Impact of Damage on Groundwater Flow Dynamics in a Compound Rockslide

The amount of internal deformation or damage created in a mature rockslide depends primarily on the basal rupture plane geometry and total amount of accumulated displacement. We present results from a 65 million m³ compound rockslide (Cerentino, Switzerland), which started to creep along a compound sliding surface about 5000 years ago. Investigations of the landslide body over the past 40 years include 8 deep boreholes, diverse monitoring systems, and geophysical as well as geomorphological investigations. The data set generated is unique and allows the quantitative linking of damage to hydrostratigraphy, groundwater recharge, and groundwater flow dynamics.   

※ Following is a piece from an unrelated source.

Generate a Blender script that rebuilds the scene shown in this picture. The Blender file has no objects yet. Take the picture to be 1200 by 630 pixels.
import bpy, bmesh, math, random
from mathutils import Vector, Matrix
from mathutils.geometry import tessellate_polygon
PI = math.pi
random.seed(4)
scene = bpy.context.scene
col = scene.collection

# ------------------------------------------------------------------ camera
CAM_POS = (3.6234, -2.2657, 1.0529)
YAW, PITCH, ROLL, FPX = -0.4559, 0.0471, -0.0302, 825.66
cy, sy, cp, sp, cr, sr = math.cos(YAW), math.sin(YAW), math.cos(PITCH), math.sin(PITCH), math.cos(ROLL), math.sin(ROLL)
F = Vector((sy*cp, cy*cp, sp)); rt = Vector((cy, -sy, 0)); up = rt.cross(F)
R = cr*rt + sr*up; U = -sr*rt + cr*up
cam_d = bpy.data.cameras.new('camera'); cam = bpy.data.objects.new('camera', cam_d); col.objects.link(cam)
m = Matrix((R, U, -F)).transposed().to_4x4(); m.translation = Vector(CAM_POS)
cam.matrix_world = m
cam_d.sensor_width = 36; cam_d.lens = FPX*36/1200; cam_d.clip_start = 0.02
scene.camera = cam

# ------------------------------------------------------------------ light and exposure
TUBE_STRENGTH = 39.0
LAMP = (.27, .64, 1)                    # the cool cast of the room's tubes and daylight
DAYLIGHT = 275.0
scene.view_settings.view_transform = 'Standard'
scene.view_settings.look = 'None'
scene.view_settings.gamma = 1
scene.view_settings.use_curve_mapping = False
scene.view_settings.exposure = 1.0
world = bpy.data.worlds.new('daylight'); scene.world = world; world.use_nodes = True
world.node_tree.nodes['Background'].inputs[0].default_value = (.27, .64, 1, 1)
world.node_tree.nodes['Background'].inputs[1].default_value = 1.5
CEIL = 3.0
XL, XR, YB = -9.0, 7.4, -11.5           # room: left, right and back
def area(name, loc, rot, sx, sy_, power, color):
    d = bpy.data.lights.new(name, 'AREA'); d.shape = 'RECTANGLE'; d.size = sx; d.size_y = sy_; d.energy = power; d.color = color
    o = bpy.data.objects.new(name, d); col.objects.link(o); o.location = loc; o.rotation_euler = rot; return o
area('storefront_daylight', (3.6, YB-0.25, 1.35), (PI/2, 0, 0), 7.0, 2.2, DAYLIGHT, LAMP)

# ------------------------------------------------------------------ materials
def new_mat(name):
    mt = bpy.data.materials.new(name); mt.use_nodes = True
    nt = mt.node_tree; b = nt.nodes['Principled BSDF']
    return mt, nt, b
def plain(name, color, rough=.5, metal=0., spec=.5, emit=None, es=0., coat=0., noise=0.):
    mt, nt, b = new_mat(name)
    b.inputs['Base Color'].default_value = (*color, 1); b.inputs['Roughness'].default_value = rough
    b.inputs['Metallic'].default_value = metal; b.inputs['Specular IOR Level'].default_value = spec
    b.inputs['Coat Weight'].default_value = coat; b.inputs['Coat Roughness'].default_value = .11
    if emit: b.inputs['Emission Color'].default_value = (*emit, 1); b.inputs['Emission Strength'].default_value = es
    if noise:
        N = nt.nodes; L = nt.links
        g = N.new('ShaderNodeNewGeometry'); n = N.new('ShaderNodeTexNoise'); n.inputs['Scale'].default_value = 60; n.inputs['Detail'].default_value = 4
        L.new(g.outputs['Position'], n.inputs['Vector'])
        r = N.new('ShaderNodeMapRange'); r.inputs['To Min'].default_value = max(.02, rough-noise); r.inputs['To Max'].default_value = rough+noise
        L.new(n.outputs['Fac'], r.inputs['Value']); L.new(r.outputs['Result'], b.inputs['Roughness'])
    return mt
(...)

The long-term creep of this crystalline rock landslide body along a stepped and bowl-shaped main rupture surface has led to a total displacement of about 500 m. Damage of the landslide body has been studied in great detail using a high quality triple tube core drilled in 2017 through the landslide body and into the stable bedrock down to 228 m depth. Inclinometer and fiber optic displacement measurements along this borehole suggest that the main sliding surface is located at 107 m and that significant distributed deformation occurs in the coarse-grained blocky carapace of the over-steepened landslide toe. In addition, several secondary sliding surfaces could be detected down to a depth of up to 207 m.

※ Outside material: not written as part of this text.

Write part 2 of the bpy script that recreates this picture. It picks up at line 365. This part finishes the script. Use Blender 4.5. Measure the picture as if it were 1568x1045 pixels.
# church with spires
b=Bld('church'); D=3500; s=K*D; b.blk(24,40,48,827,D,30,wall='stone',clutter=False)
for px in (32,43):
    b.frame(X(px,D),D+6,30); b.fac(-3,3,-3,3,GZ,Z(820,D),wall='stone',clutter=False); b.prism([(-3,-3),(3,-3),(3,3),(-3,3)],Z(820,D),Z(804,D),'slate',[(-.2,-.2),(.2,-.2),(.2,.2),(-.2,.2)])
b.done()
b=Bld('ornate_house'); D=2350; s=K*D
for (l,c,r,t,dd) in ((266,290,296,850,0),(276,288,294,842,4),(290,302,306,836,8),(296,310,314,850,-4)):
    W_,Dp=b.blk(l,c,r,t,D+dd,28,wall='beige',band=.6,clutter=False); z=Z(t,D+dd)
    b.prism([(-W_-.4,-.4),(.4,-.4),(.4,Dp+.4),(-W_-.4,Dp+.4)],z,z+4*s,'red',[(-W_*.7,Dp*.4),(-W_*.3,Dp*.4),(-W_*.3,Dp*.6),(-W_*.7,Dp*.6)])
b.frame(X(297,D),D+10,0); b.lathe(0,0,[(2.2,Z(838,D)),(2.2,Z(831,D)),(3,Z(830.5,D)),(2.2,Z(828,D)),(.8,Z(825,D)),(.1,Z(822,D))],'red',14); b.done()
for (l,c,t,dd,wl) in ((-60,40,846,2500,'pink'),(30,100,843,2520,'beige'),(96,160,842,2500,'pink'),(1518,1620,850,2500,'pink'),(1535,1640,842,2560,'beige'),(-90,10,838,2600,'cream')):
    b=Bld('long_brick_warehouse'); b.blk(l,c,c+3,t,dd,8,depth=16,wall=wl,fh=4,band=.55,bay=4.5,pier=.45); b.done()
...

The landslide mass is heavily damaged and consists of variably broken cataclastic rock down to 140 m depth with grain sizes dominated by cobbles, gravel, sand and silt. From 140 to 170 m depth we observe a fractured rock mass with thinner kakirite sections. Below 170 m the rock mass quality is good in terms of RQD (40-90) and fracture density. 20 samples from cataclastic layers have been analyzed in detail with respect to grain size distribution, water content, and mechanical properties. Combining grain size analyses with a heating test conducted after borehole completion, we derive a detailed hydrostratigraphic profile through the entire landslide mass.

Groundwater discharge monitored at the landslide suggests high recharge rates for an alpine catchment (772 mm per year on average, or 0.7 Mm³), and can be balanced if we consider that there are no significant regional contributions from surrounding systems. Groundwater storage-discharge relationships were quantified based on spring recession analysis and a simple rainfall-runoff model (GR4J) that was coupled with a Snow Accounting Routine (SAR). Results allowed estimation of bulk landslide properties which are typical for strongly damaged rock (porosity 1%, hydraulic conductivity of 1-4·10^-6 m/s). A transient groundwater flow model was then developed to study the impact of the stratified (variably damaged) geometries on recharge, groundwater flow partitioning and pore pressure distribution. We could notably show the importance of state of saturation in the unsaturated zone to allow effective recharge and pore pressure increase at the main sliding surface, especially during snowmelt and summer/fall rainstorms. The pore pressure response to major recharge events ranges from one to 20 days; such variability in pressure diffusion in the vadose zone highlights the importance of the saturation history, typically known for soil slides.